■ WORK TO DO:
State the number of lines where "More" appears. Add nothing else.

■ Scripts that build scenes:
'''

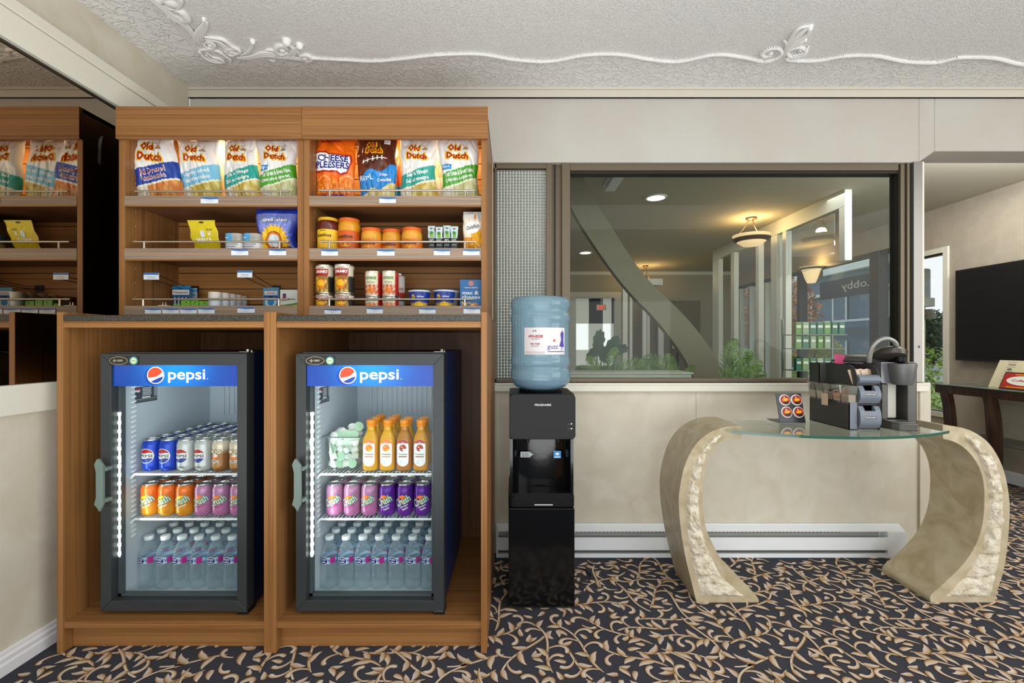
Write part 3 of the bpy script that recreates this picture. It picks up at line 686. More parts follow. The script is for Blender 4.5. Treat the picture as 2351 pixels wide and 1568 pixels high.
    s_.build('sticker', [mat('sticker_dark', '#3c454b', .5), tagw, mat('sticker_red', '#b8323a', .5), mat('sticker_grey', '#98a2a6', .5)], o, True, norm=False)
    area('cooler_led_'+side, (ix0+.014, y1-.012, .62), (0, math.radians(-100), math.radians(20)), .62, .012, .75, (.93,1,1))
    area('cooler_top_led_'+side, ((ix0+ix1)/2, 1.80, iz1-.004), (0, 0, 0), .38, .03, .35, (.9,.98,1))
    return ix0, ix1
cooler(-1.502, X(566, 1.66), 'left', (255, 544), (251, 319, 273), 354, (382, 470), 219, (1.762, 1.872, .870, .932))
cooler(-.789, X(1019, 1.66), 'right', (702, 995), (700, 769, 724), 797, (824, 916), 672, (1.766, 1.86, .868, .930))
def rrect0(x0, x1, y0, y1, r, n=5):
    return [(cx_+r*math.cos(a), cy_+r*math.sin(a)) for cx_, cy_, s in ((x1-r, y1-r, 0), (x0+r, y1-r, PI/2), (x0+r, y0+r, PI), (x1-r, y0+r, 1.5*PI)) for a in [s+PI/2*i/n for i in range(n+1)]]+[]
# ---------------------------------------------------------------- packets and tins on the snack shelves
ORD = ['first', 'second', 'third', 'fourth', 'fifth', 'sixth', 'seventh', 'eighth']
def sm(a, b, x): t = max(0, min(1, (x-a)/(b-a))); return t*t*(3-2*t)
foil = mat('printed_foil', rough=.24, spec=.6, attr=True)
paperp = mat('printed_card', rough=.5, attr=True)
def fm(name, c, r=.35, **k): return mat(name, c, r, **k)
RED, YEL, NAVY, WHT = fm('print_red', '#a81f14'), fm('print_yellow', '#f6c21c'), fm('print_navy', '#1c2f86'), fm('print_white', '#f3f3ef')
BLK, GRN, ORG, TEAL = fm('print_black', '#1a1a1a'), fm('print_green', '#3f8a2e'), fm('print_orange', '#ee7d1e'), fm('print_teal', '#1f9c8f')
SKY, BRN, MAG, PALE = fm('print_sky', '#2a8fd0'), fm('print_brown', '#6b3a22'), fm('print_magenta', '#c0247c'), fm('print_pale', '#d7e7ee')
PM = [RED, YEL, NAVY, WHT, BLK, GRN, ORG, TEAL, SKY, BRN, MAG, PALE]
def bag(name, label, cat, group, cx, zb, w, h, d, dep, lean, colf, art, wt=None, seed=1, rz=0, top_w=None, mats=None, sk=0):
    """pillow packet standing on a shelf: cx, zb, d = centre, shelf height, depth; colf(u,v) with u in -1..1, v in 0..1"""
    o = empty(name, (cx, d, zb), label, cat, group, rz)
    tw = top_w or w*.96
    def S(u, v, off=0.0, side=-1):
        hw = (w+(tw-w)*v)/2*(1-.07*math.sin(PI*v)+.05*math.cos(v*9+seed))
        e = max(0, 1-abs(u)**3.2); ends = min(1, math.sin(PI*min(1, max(0, v*.97+.015)))**.55)
        if v > .94: ends *= max(.06, (1-v)/.06)
        am = min(1, dep/.05); nz = noise.noise(Vector((u*1.5+seed*3.1, v*2.4, seed*1.7+side))); n2 = noise.noise(Vector((u*4+seed, v*5, seed*2.2+side*3)))
        cr = abs(noise.noise(Vector((u*2.6+v*2.2+seed, v*2.5-u*1.2, seed*5.0+side))))
        t = dep/2*(e**.5)*ends+am*(.010*nz+.0022*n2-.006*math.exp(-cr*cr*60))*(e**.4)*min(1, ends*1.3)
        return (u*hw+sk*v+.005*noise.noise(Vector((v*5, seed, side*0)))*abs(u), side*(t+off)+lean*v*h, v*h)
    nu, nv = 60, 76; m = MB()
    m.grid(lambda a, b: S(a*2-1, b), nu, nv, 0, lambda a, b: colf(a*2-1, b)); m.grid(lambda a, b: S(a*2-1, b, 0, 1), 16, 20, 0, lambda a, b: colf(-.9, b))
    m.build('packet', foil if mats is None else mats, o, norm=False, smooth=80)
    if art:
        a = MB(); art(a, lambda k: (lambda u, v: (u, v, k)), w, h)
        bm = bmesh.new(); bv = [bm.verts.new(p) for p in a.v]; lay = bm.faces.layers.int.new('mi')
        for f, mi in zip(a.f, a.m):
            try: q = bm.faces.new([bv[i] for i in f]); q[lay] = mi
            except ValueError: pass
        bmesh.ops.triangulate(bm, faces=bm.faces[:])
        for _ in range(4):
            es = [e for e in bm.edges if (e.verts[0].co.xy-e.verts[1].co.xy).length > .007]
            if not es: break
            bmesh.ops.subdivide_edges(bm, edges=es, cuts=1); bmesh.ops.triangulate(bm, faces=[f for f in bm.faces if len(f.verts) > 3])
        bm.verts.index_update(); a = MB(); a.add([S(v.co.x/(w/2), v.co.y/h, .0014+.0007*v.co.z) for v in bm.verts], [tuple(v.index for v in f.verts) for f in bm.faces]); a.m = [f[lay] for f in bm.faces]; bm.free()
        a.build('print', PM, o, norm=False)
    return o
def chips_noise(u, v, s, c1, c2):
    n = noise.noise(Vector((u*4+s, v*6, s))); return lerp(C(c1), C(c2), sm(-.3, .4, n))
def windmill(a, f, x, y, s):
    for k in range(4):
        t = PI/4+k*PI/2+.1; a.shape([(x+math.cos(t+.12)*s*.15, y+math.sin(t+.12)*s*.15), (x+math.cos(t+.1)*s, y+math.sin(t+.1)*s), (x+math.cos(t-.1)*s, y+math.sin(t-.1)*s), (x+math.cos(t-.12)*s*.15, y+math.sin(t-.12)*s*.15)], f(2), 9)
    a.shape([(x-s*.3, y-s), (x+s*.3, y-s), (x+s*.18, y), (x-s*.18, y)], f(1), 6); a.disc(x+s*.5, y-s*.9, s*.35, s*.2, f(1), 5, n=10); a.disc(x-s*.5, y-s*.95, s*.35, s*.15, f(1), 5, n=10)
def old_dutch(a, f, x, y, s, rot=-.08):
    """stacked word mark, red with a yellow edge; s = width of the lower word"""
    for (t, dx, dy, ww) in (('Old', -.17, .17, .52), ('Dutch', 0, -.22, .95)):
        cr, sr = math.cos(rot), math.sin(rot); px, py = x+(dx*cr-dy*sr)*s, y+(dx*sr+dy*cr)*s
        a.text(t, f(0), px, py, ww*s+.010, .30*s+.010, 1, rot=rot, bold=.075, res=1); a.text(t, f(1.2), px, py, ww*s, .30*s, 0, rot=rot, bold=.035, res=1)
    windmill(a, f, x+.34*s, y+.22*s, .14*s)
def od_bag(c_band, lines, lc, low1, low2, tab=None, top='#e9e9e4', slope=.16, lo=.30, hi=.54, mark=(-.02, .755, .57), tx=0, ts=1.0):
    def colf(u, v):
        q = v-slope*u*.5
        if v > .955: c = C(top) if int((v-.955)*400) % 2 else C('#bdbdb6')
        elif q > hi: c = lerp(C(top), C('#f4f4f0'), .5)
        elif q > lo: c = C(c_band)
        else:
            c = chips_noise(u, v, lo*10, low1, low2)
            if q > lo-.025: c = C('#efe9d0')
            elif u < -.35 and v < .25: c = C('#dcd8c4')
        return c
    def art(a, f, w, h):
        old_dutch(a, f, mark[0]*w/2, mark[1]*h, mark[2]*w)
        for i, t in enumerate(lines):
            yy = (lo+hi)/2+(.045 if i == 0 else -.045)
            a.text(t, f(0), tx*w/2, yy*h, .66*w*ts+(.004 if lc == 0 else 0), .022 if lc else .026, 3 if lc == 0 else 3, rot=slope*1.25, bold=.03, res=1)
            if lc == 0: a.text(t, f(2), tx*w/2, yy*h, .66*w*ts, .020, 0, rot=slope*1.25, bold=.0, res=1)
        for q in (-.45, 0, .45): a.rect(q*w/2-.012, q*w/2+.012, h*.945, h*.952, f(0), 4, n=3)
        if tab: a.rect(-w*.47, -w*.2, (hi-.02)*h, (hi+.06)*h, f(0), 8, n=4); a.text(tab, f(1), -w*.335, (hi+.02)*h, None, .016, 3, bold=.02)
    return colf, art
BAGG = 'snack bags on the top shelves'
def shelfbag(px0, px1, pytop, d, zb, *r, **k):
    w_ = X(px1, d)-X(px0, d); h_ = Z(pytop, d)-zb
    return dict(cx=(X(px0, d)+X(px1, d))/2, zb=zb, w=w_, h=h_, d=d)
def place_bag(label, px0, px1, pyt, d, zb, ca, dep=.07, lean=.02, seed=1, rz=0, group=BAGG, name='chip_bag', cat='bag of chips', top_w=None, sk=0):
    k = shelfbag(px0, px1, pyt, d, zb); return bag(name, label, cat, group, dep=dep, lean=lean, colf=ca[0], art=ca[1], seed=seed, rz=rz, top_w=top_w, sk=sk, **k)
Z1 = S1+.0005
allD = od_bag('#1b3f98', ('All Dressed', 'Assaisonnée'), 0, '#c8702a', '#e0a050', tx=-.02, ts=.85)
light = od_bag('#7cbfdc', ('Lightly Salted', 'Légèrement salées'), 3, '#b39a28', '#e0d070', lo=.31, hi=.53)
saltv = od_bag('#2aa193', ("Salt 'n Vinegar", 'Sel et vinaigre'), 3, '#c4a432', '#e6dc9a', lo=.30, hi=.50)
sourc = od_bag('#4ca22c', ('Sour Cream & Green Onion', 'Crème sure et oignon vert'), 3, '#b9bb7c', '#dfe0b8', tab='Rip-L', lo=.30, hi=.50, ts=1.2)
place_bag('white chip bag with dark blue band, leftmost on the top shelf of the left unit', 316, 428, 313, 1.955, Z1, allD, seed=1, top_w=.178, sk=-.043, rz=.05)
place_bag('white chip bag with pale blue band, second on the top shelf of the left unit', 424, 513, 318, 1.985, Z1, light, seed=2, top_w=.186, sk=-.032)
place_bag('white chip bag with teal band on left unit, between pale blue and green banded bags', 515, 606, 316, 1.975, Z1, saltv, seed=3, top_w=.155, sk=-.022, rz=-.12)
place_bag('white chip bag with green band, rightmost on the top shelf of the left unit', 602, 683, 316, 1.955, Z1, sourc, seed=4, top_w=.185, sk=-.012)
place_bag('white chip bag with teal band on the right unit, beside the brown football bag', 920, 1003, 314, 1.985, Z1, saltv, seed=5, top_w=.168)
place_bag('white chip bag with green band, rightmost on the top shelf of the right unit', 1015, 1101, 314, 1.96, Z1, sourc, seed=6, top_w=.178, sk=-.012)
def cp_col(u, v):
    if v > .93: return C('#e85a18')
    if v < .34: return chips_noise(u*2.5, v*3, 2, '#d9660f', '#f59a35') if v > .14 else C('#d4550f')
    q = v+.04*math.sin(u*5+1)
    if .34 < q < .36: return C('#f7b070')
    return C('#ee6d16')
def cp_art(a, f, w, h):
    a.shape([(-.46*w, .74*h), (-.2*w, .76*h), (-.1*w, .72*h), (.44*w, .70*h), (.46*w, .60*h), (.36*w, .42*h), (.2*w, .39*h), (.1*w, .44*h), (-.46*w, .45*h)], f(0), 0)
    a.shape([(-.44*w, .72*h), (-.2*w, .735*h), (-.1*w, .70*h), (.40*w, .68*h), (.42*w, .59*h), (.34*w, .45*h), (.2*w, .42*h), (.1*w, .465*h), (-.44*w, .475*h)], f(1), 3)
    a.text('CHEESE', f(2), 0, .645*h, .74*w, .028, 2, bold=.03, rot=-.05); a.text('PLEESERS', f(2), -.02*w, .545*h, .84*w, .028, 2, bold=.03, rot=-.05)
    a.text('Dutch', f(1), -.1*w, .93*h, .5*w, .022, 0, bold=.05); a.text('PUFFED', f(1), 0, .085*h, .6*w, .02, 2, bold=.05)
place_bag('orange cheese puff bag, leftmost on the top shelf of the right unit', 722, 818, 314, 1.955, Z1, (cp_col, cp_art), seed=7, name='cheese_puff_bag', cat='bag of cheese puffs')
def fb_col(u, v):
    q = v-.08*u+.03*math.sin(u*6)
    if v > .95: return C('#7a4a20')
    if q > .48: return lerp(C('#4e2418'), C('#63301f'), sm(-.5, .5, noise.noise(Vector((u*3, v*3, 4)))))
    if q > .22: return C('#1f85cf')
    return chips_noise(u, v, 3, '#cdbd6a', '#e8e0b0')
def fb_art(a, f, w, h):
    old_dutch(a, f, -.02*w, .82*h, .42*w, 0)
    L = [(-.30+.6*i/10, .60+.05*math.sin(i/10*2.2)+.02*i/10) for i in range(11)]
    for i in range(10):
        (x0, y0_), (x1, y1_) = L[i], L[i+1]; a.shape([(x0*w, (y0_-.006)*h), (x1*w, (y1_-.006)*h), (x1*w, (y1_+.006)*h), (x0*w, (y0_+.006)*h)], f(0), 3)
        if i % 2 == 0: a.shape([((x0-.012)*w, (y0_-.03)*h), ((x0+.012)*w, (y0_-.03)*h), ((x0+.018)*w, (y0_+.035)*h), ((x0-.006)*w, (y0_+.035)*h)], f(1), 3)
    a.text('Rip•L', f(0), -.24*w, .36*h, .36*w, .032, 3, rot=.1, bold=.01); a.text('Chips', f(0), .2*w, .42*h, .2*w, .014, 3, rot=.1, bold=.02); a.text('Croustilles', f(0), .22*w, .35*h, .36*w, .014, 3, rot=.1, bold=.02)
    a.rect(.22*w, .36*w, .87*h, .93*h, f(0), 3); a.text('CFL', f(1), .29*w, .90*h, .10*w, None, 4)
place_bag('brown chip bag with football lacing and blue band, second on the right top shelf', 827, 910, 314, 1.975, Z1, (fb_col, fb_art), seed=8, top_w=.188, sk=-.010)
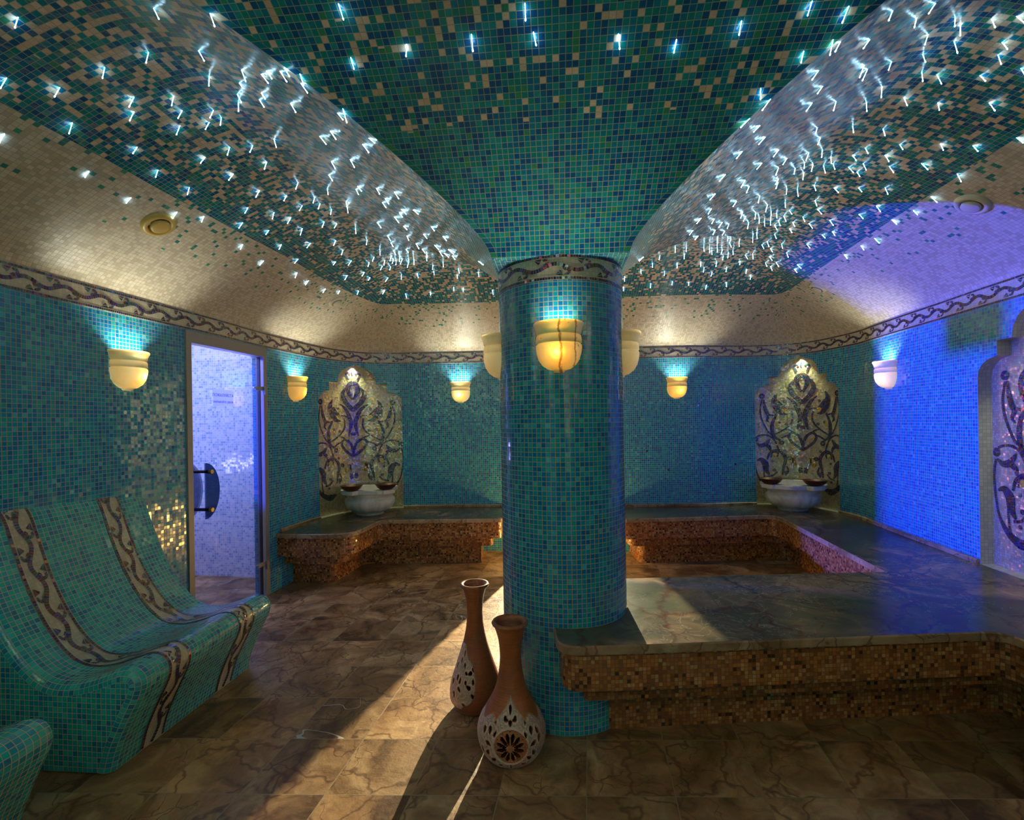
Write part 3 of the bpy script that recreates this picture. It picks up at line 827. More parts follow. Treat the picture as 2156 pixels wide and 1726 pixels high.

'''

■ ANSWER TO THE TASK:
2